A Thought on Critical Race Theory

In theory, there is no difference between theory and practice. In practice, there is.

Yogi Berra

I saw an interview with the great Stephen Fry last year, and he said that he considers himself an empirical atheist, not a rational atheist. The difference between rationalism and empiricism is that rationalism is focused on theory, while empiricism is focused on measurable real-life evidence.

Let’s talk about CRT.

There is no progress without criticism. Progress means that something is imperfect, and the art of criticism is the art of identifying and articulating the imperfection. A good critique provides both the catalyst and the foundation for something better.

To boil it down to a single sentence, Critical Theory is the practice of forming a wholistic critique that analyzes the connection between the problem itself and any of society’s major structures, systems or assumptions.
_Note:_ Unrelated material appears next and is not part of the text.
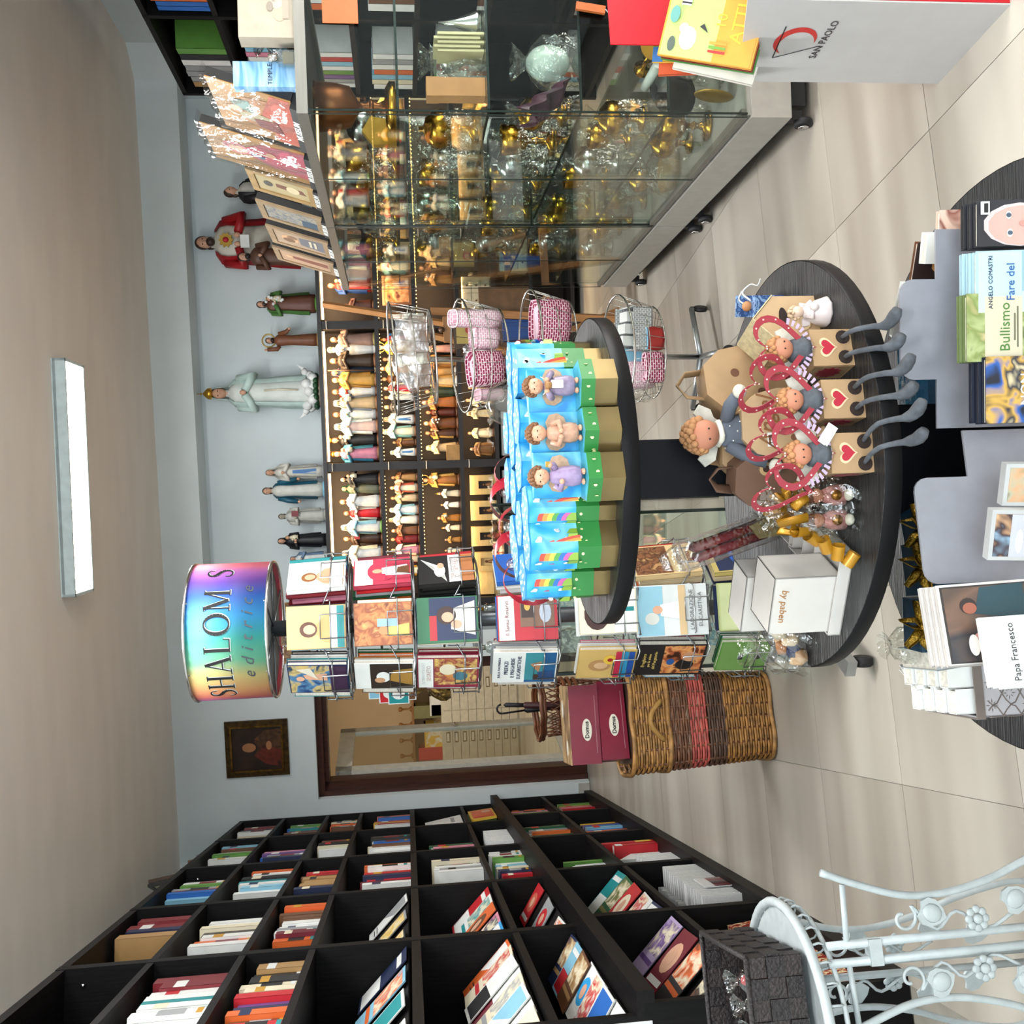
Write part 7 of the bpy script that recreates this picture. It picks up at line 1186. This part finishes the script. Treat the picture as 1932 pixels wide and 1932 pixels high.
dbook('light blue lettered book in the middle of the silver display', 1838, 535, 1.365, .092, .15, '#a9c9d6', [('r', '#b9d6e0', .02, .02, .98, .98), ('r', '#8fb4bf', .35, .02, .98, .55), ('e', '#5a4038', .86, .1, .06, .08)], tl(('ANGELO COMASTRI', .86, .0085, 'navy'), ('Fare del', .66, .017, '#1f5a9a'), ('Grazie Papà', .42, .013, '#4a7a9a')), copies=2)
dbook('green book about bullying in front of the silver display header', 1820, 620, 1.37, .10, .15, '#6a7a4a', [('r', art('leafy_print', ['#5a6a3a', '#a5b07a', '#7a8a4a', '#c9b48a'], 30, 2), 0, 0, 1, 1), ('r', '#cfc8ae', .05, .45, .95, .82), ('r', '#6a6a54', .2, .49, .8, .505), ('r', '#6a6a54', .3, .52, .7, .535)], tl(('Bullismo', .62, .021, '#4a7a34')), copies=1)
dbook('dark blue blurred lights book at the column side of the silver display', 1856, 737, 1.36, .098, .13, '#1a2030', [('r', art('bokeh_print', ['#141a2a', '#2a5aa5', '#c9a04a', '#1a2438', '#d9c9a0'], 22, 5), 0, 0, 1, 1)], tl(('NON', .55, .020, 'white'), ('stancarti', .34, .022, 'white')), copies=2)
# books standing behind the header
for k, (lab, x, y, Yd, w, h, c, pic, ttl, rz) in enumerate((('white book with red lettering leaning behind the silver header', 1690, 585, 1.60, .095, .15, 'white', [('r', 'salmon', .0, .0, .12, .6)], tl(('MARGHERITA', .80, .013, '#a03a4a'), ('LA SANTA', .66, .013, '#a03a4a')), -28), ('dark brown icon covered book behind the silver header', 1722, 500, 1.56, .075, .14, 'brown', [('r', '#2a1c18', 0, 0, 1, 1), ('e', '#c9945a', .5, .5, .25, .3)], None, -22), ('thick white book with grey edges behind the silver header', 1742, 468, 1.52, .05, .13, 'white', [('r', 'white', 0, 0, 1, 1)], None, -15), ('pink lattice patterned card behind the silver header', 1768, 440, 1.50, .07, .13, '#e0bfae', [('r', art('pink_lattice', ['#e3c2b0', '#8a4a3a', '#ecd6c8', '#c99a84'], 24, 4), 0, 0, 1, 1)], None, -8), ('red backed book lowest behind the silver header', 1712, 640, 1.585, .06, .11, 'red', None, None, -28))):
    dbook(lab, x, y, Yd, w, h, c, pic, ttl, rz=rz, tilt=-10, t=.016 if k != 2 else .03)
t = thing('white_card', 'white folded card lying on the lower tier near the showcase', 'card', T3(.47, 1.60, LZ) @ RZ(20)); box_obj('card_body', (-.03, -.05, 0), (.03, .05, .012), cmat('white'), t); MB().tube([(.02, -.03, .0135), (-.01, -.01, .0135), (-.01, .02, .0135), (.015, .03, .0135)], .0012, 4).obj('looped_cord', INK, t)
p = at(1710, 705, 1.72); t = thing('blue_film_bag', 'light blue film wrapped packet behind the silver header', 'packet', T3(p.x, p.y, LZ)); MB().bx((-.075, -.03, 0), (.075, .03, p.z - LZ)).obj('blue_film', glass_mat('blue_film', (.35, .62, .78), .2, .15, .8, 20), t); box_obj('leaflet', (-.06, -.02, .01), (.06, .02, p.z - LZ - .03), cmat('#7fb0c8'), t)
# stand by the rack side
D2 = T3(-.052, 1.42, LZ + .002) @ RZ(9)
counter_display('silver grey card display with a stepped header, holding small framed cards', D2, .082, .155, .385, .295)
for k, (x, y, Yd, w) in enumerate(((1868, 1010, 1.33, .075), (1895, 915, 1.33, .062))):
    t = thing('framed_card', ['small pale framed family card in front of the rack side display', 'small pale framed praying card in front of the rack side display'][k], 'framed card', T3(*at(x, y, Yd)) @ RZ(-14) @ RX(-10)); h = .10; MB().bx((-w / 2, 0, -h), (w / 2, .018, 0)).obj('frame', mat('pale_frame_resin', '#b9bcbc', .4), t); box_obj('print', (-w / 2 + .006, -.001, -h + .006), (w / 2 - .006, 0, -.006), art('family_print', ['#3f7ab0', '#c9a07a', '#3a2a30', '#8fb0c8'] if k == 0 else ['#7a8a6a', '#c99a74', '#a8a890', '#5a4a40'], 26, k), t)
    if k == 0: MB().bx((-w / 2 + .006, -.0016, -.055), (w / 2 - .006, -.001, -.028)).obj('paper_band', cmat('#b9bcc6'), t); MB().prism(ell(-.008, -.041, .018, .005), .0006, (0, -.002, 0)).obj('price_tag', cmat('white'), t)
# portrait books and the stack in front of the tin
pf = [('r', '#2a2420', .03, .03, .97, .97), ('r', art('dusk_print', ['#3a302a', '#6a5040', '#2a2a30', '#54463c'], 10, 2), .05, .05, .95, .95), ('p', '#20404a', [(.52, .2), (.96, .2), (.94, .60), (.62, .68)]), ('e', '#2a1c18', .72, .73, .10, .08), ('e', '#9a5a44', .69, .72, .07, .065), ('p', '#d9d4cc', [(.05, .2), (.55, .2), (.46, .46), (.12, .50)]), ('e', '#c08a80', .27, .62, .14, .13), ('e', '#e6e2dc', .24, .735, .13, .05), ('e', '#a5685e', .36, .60, .03, .03)]
dbook('framed portrait print of two men on the rack side display', 1775, 1182, 1.345, .118, .15, '#c9c4c0', pf, rz=14, tilt=-12, t=.010, copies=3)
dbook('white book lettered in serif capitals in front of the portrait prints', 1886, 1232, 1.24, .096, .125, 'white', [('r', '#1f4a54', .0, .0, 1, .60), ('r', '#7a5848', .1, .0, 1, .46), ('e', '#8a5a48', .85, .2, .12, .1)], tl(('Papa Francesco', .87, .0125, 'black')), rz=13, tilt=-16, t=.012, copies=3)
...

It’s a highly philosophical and theoretical style of critique and a thoroughly valid perspective.

Unfortunately, the logic tracks very neatly that the solution to racism is to raze society’s major structures, systems and assumptions to the ground and rebuild them from scratch.

Rationally, that is the obvious answer. Empirically, that is a terrible idea, for one simple reason: major structures, systems and assumptions cannot be built from scratch. They are, by definition, evolved entities. They are too complicated for us to wrap our heads around even if we all work together. Look up Gall’s law.

Progress must be made slowly, piece by piece. That has always been and will always be how progress works.

The value of CRT is that it identifies deeper problems that less wholistic perspectives would miss. But less wholistic perspectives will be better to solve those problems.

The original question was: Does CRT = American history?

Yes, CRT = American history in the same way that what you see when you look out your kitchen window = the world. It is, but it is a very small part of it looked at from a very limited perspective.

There is nothing wrong with looking out your kitchen window, seeing that your lawn is turning brown and watering it. The problem is when you look out your kitchen window, see that your lawn is turning brown, and try to pass a law that everyone must run sprinklers 30 minutes a day.

Some yards will benefit. But some yards get rain every day. And some yards don’t have lawns.

The correct political response is somewhere between forbidding you from watering your lawn and forcing everyone to turn on sprinklers, between outlawing CRT and writing entire curricula with no opposing perspectives. Where exactly? That’s a question worthy of debate.